The British period drama has long been a magnet for romance, whether set in a castle, or a farm. It has been used as the backdrop for decades, and to this day, series like Bridgerton underscore the continued appeal. We look away from the harsh realities of how Britain was so wealthy, or how hard rural life really was, we get lost int the accent and read away. Where I have a hard time is actual legal threat to gay men in Britain – considering is was illegal until the 1960s. So it is really hard to sufficiently suspend disbelief in order to work with the period drama for MM romance. This series is a prime case.

Joel Leslie can do a pretty good English accent.
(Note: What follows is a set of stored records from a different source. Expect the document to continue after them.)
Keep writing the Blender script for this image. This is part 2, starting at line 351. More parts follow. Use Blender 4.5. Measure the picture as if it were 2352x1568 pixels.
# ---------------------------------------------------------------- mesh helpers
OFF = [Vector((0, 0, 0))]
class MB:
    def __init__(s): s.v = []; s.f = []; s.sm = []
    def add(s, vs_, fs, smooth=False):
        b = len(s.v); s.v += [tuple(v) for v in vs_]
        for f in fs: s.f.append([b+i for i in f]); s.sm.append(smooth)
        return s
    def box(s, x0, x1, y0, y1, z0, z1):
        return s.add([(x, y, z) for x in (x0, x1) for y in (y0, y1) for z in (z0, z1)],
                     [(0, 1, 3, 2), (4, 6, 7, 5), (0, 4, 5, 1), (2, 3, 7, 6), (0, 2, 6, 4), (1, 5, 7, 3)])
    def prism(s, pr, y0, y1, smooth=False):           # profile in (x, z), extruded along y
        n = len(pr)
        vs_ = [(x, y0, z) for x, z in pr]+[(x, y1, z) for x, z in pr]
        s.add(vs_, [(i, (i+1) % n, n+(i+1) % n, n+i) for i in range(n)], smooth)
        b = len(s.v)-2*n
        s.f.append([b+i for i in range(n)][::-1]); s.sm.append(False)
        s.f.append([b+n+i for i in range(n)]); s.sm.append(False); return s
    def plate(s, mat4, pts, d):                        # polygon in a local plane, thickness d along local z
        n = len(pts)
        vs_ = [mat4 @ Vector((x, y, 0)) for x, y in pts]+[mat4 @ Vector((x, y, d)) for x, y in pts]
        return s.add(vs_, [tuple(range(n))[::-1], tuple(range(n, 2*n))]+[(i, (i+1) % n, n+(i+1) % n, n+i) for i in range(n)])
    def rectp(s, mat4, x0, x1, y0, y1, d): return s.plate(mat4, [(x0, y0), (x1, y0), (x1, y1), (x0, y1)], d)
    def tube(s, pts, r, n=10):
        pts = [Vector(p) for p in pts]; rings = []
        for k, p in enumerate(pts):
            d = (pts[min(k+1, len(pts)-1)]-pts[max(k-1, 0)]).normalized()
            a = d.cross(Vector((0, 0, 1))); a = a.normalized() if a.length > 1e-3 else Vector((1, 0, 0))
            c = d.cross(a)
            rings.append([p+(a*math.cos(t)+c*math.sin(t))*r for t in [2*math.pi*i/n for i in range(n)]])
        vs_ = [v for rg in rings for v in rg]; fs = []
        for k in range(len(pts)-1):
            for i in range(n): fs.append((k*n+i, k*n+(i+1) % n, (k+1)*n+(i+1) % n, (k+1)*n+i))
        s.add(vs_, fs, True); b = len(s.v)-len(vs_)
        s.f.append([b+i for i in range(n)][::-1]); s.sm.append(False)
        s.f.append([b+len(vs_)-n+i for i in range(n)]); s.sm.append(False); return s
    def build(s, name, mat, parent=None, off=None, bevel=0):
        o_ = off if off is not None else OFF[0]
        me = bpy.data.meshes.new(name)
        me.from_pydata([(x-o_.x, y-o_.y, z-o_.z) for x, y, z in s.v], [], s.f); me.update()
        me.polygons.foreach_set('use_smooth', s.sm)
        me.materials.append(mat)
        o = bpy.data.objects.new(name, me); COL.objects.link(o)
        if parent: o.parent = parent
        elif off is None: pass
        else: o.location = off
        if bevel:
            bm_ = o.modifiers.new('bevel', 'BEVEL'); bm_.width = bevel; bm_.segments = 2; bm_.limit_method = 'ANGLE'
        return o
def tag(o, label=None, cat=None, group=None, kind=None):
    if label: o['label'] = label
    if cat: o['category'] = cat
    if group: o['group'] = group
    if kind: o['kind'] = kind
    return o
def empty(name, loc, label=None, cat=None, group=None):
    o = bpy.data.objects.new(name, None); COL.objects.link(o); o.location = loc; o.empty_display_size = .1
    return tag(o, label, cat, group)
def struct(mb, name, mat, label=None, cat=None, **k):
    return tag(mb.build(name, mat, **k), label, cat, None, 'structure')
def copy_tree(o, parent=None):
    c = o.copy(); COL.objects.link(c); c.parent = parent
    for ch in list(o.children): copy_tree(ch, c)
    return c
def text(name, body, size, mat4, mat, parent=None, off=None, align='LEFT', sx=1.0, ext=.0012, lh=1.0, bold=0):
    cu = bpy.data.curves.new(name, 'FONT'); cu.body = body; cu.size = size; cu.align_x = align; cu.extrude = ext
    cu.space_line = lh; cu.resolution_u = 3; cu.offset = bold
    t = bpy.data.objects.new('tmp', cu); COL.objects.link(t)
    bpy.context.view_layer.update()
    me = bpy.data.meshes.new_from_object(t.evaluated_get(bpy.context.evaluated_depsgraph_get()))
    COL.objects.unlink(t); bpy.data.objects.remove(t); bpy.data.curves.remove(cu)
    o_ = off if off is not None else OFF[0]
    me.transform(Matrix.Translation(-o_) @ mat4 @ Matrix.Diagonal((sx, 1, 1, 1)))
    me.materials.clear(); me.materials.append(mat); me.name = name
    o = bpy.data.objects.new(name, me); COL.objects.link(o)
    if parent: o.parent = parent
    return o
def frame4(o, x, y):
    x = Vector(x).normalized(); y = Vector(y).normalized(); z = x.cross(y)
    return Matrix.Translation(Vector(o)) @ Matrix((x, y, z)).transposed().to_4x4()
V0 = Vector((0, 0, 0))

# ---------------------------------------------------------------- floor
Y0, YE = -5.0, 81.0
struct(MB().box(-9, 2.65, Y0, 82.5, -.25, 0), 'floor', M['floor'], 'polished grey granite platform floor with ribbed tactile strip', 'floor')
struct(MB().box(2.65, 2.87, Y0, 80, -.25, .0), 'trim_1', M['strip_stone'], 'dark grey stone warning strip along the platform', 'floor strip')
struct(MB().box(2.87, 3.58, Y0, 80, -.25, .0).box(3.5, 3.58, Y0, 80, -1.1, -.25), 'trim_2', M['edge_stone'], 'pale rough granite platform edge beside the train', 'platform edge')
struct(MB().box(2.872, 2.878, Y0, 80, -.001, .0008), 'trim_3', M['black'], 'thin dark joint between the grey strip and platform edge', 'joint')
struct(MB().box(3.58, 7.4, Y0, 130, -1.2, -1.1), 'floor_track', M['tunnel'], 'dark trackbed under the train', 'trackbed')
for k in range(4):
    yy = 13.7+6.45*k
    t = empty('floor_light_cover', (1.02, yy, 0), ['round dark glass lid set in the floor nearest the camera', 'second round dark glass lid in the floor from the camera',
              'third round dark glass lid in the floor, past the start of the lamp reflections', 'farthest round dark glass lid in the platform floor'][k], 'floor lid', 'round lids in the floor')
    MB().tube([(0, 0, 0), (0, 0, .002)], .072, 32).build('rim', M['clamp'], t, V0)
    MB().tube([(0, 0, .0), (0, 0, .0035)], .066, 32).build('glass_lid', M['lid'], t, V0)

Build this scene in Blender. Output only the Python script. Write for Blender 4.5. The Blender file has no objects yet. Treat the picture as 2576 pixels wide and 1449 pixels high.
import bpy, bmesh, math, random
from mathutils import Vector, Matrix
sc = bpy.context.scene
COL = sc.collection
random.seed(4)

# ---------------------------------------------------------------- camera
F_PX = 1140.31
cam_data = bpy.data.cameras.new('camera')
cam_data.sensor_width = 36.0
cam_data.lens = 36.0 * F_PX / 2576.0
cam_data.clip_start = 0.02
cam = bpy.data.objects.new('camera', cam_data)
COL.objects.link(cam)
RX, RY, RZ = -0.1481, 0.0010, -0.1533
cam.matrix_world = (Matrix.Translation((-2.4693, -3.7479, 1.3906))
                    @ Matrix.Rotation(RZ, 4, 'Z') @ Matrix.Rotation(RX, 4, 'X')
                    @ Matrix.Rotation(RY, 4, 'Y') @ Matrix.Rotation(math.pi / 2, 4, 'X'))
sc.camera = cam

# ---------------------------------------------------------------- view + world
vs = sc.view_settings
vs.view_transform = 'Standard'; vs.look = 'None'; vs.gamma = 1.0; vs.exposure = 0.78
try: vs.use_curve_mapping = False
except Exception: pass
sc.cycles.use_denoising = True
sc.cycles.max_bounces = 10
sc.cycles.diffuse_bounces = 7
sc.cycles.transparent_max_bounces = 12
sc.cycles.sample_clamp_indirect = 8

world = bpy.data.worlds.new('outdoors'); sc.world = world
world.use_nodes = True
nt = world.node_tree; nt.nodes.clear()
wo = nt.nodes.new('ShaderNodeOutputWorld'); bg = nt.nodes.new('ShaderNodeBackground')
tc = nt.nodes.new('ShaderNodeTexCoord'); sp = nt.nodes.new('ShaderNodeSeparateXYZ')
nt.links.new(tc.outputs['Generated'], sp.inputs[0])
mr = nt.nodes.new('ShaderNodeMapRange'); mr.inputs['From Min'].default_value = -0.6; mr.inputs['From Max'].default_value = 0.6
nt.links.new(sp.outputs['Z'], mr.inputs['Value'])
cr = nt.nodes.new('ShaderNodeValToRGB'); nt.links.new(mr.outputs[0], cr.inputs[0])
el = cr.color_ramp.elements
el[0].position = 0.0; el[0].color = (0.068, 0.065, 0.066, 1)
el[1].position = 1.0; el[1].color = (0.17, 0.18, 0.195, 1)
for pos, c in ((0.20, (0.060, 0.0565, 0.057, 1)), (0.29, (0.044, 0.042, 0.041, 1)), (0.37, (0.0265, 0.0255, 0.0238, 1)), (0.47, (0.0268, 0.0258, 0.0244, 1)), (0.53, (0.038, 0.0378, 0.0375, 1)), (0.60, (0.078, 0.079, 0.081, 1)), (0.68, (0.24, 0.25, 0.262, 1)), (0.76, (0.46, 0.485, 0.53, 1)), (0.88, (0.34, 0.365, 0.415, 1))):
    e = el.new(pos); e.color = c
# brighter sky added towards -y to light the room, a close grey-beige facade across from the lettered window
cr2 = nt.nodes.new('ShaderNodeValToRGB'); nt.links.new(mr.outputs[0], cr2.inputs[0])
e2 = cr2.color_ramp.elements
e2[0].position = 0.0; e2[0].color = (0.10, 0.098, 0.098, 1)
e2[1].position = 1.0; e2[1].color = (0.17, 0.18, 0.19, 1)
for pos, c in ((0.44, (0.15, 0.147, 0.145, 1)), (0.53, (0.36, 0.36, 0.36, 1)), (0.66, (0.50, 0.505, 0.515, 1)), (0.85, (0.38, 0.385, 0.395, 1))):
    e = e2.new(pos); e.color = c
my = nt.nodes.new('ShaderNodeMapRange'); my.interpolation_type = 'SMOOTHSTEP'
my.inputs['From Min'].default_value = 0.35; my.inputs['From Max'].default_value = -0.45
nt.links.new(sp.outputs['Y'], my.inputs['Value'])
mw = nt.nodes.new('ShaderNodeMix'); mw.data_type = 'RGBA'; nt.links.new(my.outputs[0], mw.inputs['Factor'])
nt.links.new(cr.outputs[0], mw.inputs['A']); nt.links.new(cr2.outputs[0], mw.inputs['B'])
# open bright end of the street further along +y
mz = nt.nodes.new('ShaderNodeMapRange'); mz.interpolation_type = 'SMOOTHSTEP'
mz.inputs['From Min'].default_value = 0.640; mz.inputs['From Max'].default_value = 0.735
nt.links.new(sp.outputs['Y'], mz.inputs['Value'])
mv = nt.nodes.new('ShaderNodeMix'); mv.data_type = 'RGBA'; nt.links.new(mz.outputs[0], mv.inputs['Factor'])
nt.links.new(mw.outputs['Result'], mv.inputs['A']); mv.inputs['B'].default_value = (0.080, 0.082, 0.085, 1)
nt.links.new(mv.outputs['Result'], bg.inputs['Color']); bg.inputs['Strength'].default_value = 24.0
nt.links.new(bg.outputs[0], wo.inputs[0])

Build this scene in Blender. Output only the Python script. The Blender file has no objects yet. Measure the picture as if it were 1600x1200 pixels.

In fact, that was part of his selling point for me – that ability to move about the accents – provided it isn’t his Boston accent, ugh. But there is something about his tone that has begun to grate on me, and he has a tendency go frantic. This isn’t his most aggressively narrated work, but it has it moments.

The story is very predictable, Ben, the vicar, in another author’s book been Benita, the vicar’s daughter. Ben’s possession of male genitalia is the only difference between a 1960’s Georgette Heyer, and the title by Cat Sebastian. An angry, absent father, precocious children from central casting, a foreboding manor, and various busybodies are the ingredients of literally hundreds of romance novels. What this book doesn’t have is a truly deep sense of fear around being caught.

That doesn’t mean there can’t be a wide range of joyous emotion and experiences, it isn’t all bleak. If you consider a book like Diana Gabaldon’s Lord John series, she tempers the romance with a healthy dose of reality. That is not to say Lord John suffers in silence, to the contrary, he has a well rounded life for this time period, including a variety of loves and lovers – marmalade anyone? While I neither expect, nor want all authors to pivot to Gabaldon’s style, I would be completely on board if more of them took a more thoughtful approach to this topic when setting the story in 18th and 19th centuries. I am neutral on a recommendation, it isn’t awful, but it isn’t not awful. It is the off the rails second book of the series that is truly awful.